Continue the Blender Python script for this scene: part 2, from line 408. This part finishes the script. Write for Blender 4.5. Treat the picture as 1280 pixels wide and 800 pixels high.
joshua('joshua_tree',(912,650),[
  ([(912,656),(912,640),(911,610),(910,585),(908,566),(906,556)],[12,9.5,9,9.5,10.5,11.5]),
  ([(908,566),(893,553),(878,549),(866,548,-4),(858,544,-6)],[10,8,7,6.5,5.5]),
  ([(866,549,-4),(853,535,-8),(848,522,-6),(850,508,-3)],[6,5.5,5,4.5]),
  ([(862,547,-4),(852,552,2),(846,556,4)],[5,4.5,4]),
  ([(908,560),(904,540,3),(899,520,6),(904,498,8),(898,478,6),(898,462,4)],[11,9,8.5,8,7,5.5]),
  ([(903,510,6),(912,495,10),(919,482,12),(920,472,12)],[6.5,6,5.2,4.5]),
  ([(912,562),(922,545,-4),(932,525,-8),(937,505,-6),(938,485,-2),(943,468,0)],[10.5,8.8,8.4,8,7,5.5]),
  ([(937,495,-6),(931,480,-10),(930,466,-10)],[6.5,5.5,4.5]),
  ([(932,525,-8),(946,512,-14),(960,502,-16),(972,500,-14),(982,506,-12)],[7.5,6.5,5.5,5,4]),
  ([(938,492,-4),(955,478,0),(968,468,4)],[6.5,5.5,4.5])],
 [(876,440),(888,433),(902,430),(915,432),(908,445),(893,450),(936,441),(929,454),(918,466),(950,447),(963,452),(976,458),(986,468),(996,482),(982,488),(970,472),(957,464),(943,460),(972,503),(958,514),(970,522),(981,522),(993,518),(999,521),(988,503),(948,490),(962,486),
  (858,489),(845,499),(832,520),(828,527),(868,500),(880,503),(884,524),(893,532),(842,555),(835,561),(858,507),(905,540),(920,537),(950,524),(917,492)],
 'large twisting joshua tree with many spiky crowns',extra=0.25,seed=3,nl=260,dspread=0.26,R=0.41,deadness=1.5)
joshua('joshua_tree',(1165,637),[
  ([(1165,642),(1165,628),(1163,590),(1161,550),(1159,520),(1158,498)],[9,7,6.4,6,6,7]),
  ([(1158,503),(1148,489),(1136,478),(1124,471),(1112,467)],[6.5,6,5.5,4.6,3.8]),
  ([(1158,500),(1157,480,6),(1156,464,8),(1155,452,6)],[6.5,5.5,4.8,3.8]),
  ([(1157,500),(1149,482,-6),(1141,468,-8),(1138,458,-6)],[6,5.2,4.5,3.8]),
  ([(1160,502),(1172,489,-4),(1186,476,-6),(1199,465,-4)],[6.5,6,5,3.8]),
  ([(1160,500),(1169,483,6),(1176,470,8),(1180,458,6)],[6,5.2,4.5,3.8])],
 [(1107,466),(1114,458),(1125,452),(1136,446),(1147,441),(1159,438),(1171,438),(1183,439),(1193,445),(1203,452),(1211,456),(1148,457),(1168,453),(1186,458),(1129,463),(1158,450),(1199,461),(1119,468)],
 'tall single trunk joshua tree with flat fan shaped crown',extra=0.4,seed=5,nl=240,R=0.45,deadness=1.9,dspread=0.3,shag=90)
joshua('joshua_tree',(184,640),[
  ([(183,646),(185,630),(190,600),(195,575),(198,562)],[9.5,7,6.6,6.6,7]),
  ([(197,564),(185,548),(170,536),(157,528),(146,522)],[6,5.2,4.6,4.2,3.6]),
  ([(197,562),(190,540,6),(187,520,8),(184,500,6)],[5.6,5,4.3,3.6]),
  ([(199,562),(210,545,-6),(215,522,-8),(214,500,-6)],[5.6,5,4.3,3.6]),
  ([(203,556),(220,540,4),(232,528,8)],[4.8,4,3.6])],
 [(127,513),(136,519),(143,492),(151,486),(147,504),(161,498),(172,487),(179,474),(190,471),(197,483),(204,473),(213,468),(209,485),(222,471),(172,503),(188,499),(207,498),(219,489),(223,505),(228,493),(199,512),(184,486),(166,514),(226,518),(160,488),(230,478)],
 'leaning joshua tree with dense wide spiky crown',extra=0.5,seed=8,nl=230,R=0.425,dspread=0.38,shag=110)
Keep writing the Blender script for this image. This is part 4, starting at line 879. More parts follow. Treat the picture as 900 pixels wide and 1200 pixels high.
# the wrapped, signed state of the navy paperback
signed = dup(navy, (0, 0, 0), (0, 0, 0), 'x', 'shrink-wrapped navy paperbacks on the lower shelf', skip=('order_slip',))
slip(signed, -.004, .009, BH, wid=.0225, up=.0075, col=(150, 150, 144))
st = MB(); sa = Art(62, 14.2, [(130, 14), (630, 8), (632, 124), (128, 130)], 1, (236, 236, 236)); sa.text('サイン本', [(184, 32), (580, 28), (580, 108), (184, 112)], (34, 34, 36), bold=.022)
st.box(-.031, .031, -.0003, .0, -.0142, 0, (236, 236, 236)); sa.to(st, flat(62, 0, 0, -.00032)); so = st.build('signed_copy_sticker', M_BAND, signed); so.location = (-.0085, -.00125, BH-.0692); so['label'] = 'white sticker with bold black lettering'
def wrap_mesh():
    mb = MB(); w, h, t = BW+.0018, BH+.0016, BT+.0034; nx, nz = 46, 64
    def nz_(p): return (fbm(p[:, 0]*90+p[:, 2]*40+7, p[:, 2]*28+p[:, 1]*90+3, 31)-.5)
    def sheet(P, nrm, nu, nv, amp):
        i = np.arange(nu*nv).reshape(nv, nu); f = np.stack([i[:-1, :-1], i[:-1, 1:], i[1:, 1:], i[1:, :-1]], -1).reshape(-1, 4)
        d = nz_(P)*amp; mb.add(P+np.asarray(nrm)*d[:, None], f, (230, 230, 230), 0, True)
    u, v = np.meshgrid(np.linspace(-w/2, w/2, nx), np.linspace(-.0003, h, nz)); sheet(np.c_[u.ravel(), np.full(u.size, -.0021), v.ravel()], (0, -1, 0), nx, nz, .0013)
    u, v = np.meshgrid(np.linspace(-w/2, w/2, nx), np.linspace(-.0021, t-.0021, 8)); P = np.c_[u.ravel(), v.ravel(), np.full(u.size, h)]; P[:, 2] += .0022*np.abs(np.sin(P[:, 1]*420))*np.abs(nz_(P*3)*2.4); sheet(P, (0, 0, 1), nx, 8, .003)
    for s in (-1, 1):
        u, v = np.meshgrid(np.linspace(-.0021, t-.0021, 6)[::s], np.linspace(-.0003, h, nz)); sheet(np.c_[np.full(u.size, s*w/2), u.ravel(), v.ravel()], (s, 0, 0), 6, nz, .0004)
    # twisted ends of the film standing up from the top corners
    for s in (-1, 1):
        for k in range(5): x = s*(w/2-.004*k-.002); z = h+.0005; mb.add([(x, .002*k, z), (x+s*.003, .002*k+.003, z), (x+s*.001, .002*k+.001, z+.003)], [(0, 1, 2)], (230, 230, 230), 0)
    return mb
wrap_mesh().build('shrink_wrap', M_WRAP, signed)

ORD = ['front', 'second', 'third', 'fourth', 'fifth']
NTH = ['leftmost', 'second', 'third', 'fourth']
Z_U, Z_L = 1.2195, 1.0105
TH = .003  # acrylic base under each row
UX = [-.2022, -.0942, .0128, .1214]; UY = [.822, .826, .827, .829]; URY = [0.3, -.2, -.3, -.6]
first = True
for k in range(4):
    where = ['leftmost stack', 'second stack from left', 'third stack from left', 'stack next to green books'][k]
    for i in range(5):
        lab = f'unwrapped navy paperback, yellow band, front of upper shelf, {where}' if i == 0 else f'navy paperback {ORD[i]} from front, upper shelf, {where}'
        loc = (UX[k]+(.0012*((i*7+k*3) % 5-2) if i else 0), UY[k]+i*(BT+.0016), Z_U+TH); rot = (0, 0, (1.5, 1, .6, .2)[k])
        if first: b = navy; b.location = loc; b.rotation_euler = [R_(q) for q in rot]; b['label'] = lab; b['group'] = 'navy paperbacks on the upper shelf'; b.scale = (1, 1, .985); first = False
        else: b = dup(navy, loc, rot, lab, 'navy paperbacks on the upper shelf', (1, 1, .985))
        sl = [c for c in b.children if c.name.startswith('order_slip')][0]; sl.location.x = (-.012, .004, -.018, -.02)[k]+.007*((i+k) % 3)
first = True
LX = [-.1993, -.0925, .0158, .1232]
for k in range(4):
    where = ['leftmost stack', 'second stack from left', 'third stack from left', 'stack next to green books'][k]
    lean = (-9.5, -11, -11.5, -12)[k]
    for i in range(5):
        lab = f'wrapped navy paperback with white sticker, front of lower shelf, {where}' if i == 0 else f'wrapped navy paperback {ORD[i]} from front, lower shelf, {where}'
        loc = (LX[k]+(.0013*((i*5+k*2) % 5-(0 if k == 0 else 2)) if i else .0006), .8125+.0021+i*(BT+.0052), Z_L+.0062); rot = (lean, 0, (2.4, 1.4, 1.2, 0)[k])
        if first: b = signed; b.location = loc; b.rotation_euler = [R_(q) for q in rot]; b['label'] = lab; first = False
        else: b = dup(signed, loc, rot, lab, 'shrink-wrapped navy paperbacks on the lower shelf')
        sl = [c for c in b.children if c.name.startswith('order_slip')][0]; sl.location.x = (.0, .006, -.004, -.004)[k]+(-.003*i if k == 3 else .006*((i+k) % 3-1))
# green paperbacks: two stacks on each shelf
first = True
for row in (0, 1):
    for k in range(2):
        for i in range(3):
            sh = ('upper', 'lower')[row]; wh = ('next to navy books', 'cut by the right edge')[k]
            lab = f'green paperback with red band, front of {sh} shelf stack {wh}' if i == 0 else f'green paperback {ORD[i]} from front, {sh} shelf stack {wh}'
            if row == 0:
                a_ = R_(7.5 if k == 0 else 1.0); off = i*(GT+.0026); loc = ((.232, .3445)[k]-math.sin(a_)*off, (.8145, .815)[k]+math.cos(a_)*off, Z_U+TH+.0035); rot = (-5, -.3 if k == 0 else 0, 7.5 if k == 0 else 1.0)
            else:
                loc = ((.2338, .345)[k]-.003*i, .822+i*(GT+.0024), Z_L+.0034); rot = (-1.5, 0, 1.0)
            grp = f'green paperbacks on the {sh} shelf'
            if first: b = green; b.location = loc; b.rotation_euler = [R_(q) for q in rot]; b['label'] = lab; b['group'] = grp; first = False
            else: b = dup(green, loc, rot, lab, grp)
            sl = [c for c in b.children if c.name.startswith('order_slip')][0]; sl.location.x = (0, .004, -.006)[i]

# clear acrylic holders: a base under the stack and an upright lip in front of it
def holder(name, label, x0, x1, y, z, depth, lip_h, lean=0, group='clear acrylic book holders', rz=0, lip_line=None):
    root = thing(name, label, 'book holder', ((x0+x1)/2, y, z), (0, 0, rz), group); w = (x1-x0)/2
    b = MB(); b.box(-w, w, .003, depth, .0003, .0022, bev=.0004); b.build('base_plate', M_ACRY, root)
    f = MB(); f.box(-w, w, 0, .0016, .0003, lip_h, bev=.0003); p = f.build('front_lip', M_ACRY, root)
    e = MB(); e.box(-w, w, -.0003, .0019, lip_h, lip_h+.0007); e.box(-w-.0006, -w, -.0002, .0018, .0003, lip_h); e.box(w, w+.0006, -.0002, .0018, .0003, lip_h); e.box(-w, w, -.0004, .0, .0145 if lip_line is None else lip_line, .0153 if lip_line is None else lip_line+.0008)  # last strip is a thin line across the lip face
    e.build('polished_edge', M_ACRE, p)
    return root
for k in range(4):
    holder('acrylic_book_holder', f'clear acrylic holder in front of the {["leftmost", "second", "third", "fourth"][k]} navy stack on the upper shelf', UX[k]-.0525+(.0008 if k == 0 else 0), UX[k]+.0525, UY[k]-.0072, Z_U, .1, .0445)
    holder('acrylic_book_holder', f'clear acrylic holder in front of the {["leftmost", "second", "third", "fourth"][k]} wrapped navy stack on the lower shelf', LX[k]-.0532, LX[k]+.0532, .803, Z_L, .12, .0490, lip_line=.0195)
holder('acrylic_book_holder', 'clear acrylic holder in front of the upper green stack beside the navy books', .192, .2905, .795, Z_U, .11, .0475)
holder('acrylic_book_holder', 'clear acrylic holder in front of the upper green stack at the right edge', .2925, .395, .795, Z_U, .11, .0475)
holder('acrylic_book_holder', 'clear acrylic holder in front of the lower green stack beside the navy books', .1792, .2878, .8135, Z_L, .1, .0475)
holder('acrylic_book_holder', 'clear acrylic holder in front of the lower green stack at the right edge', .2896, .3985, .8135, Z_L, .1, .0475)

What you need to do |
Filter the data, keeping only the lines that contain "pixels".

The reply |
Continue the Blender Python script for this scene: part 2, from line 408. This part finishes the script. Write for Blender 4.5. Treat the picture as 1280 pixels wide and 800 pixels high.
Keep writing the Blender script for this image. This is part 4, starting at line 879. More parts follow. Treat the picture as 900 pixels wide and 1200 pixels high.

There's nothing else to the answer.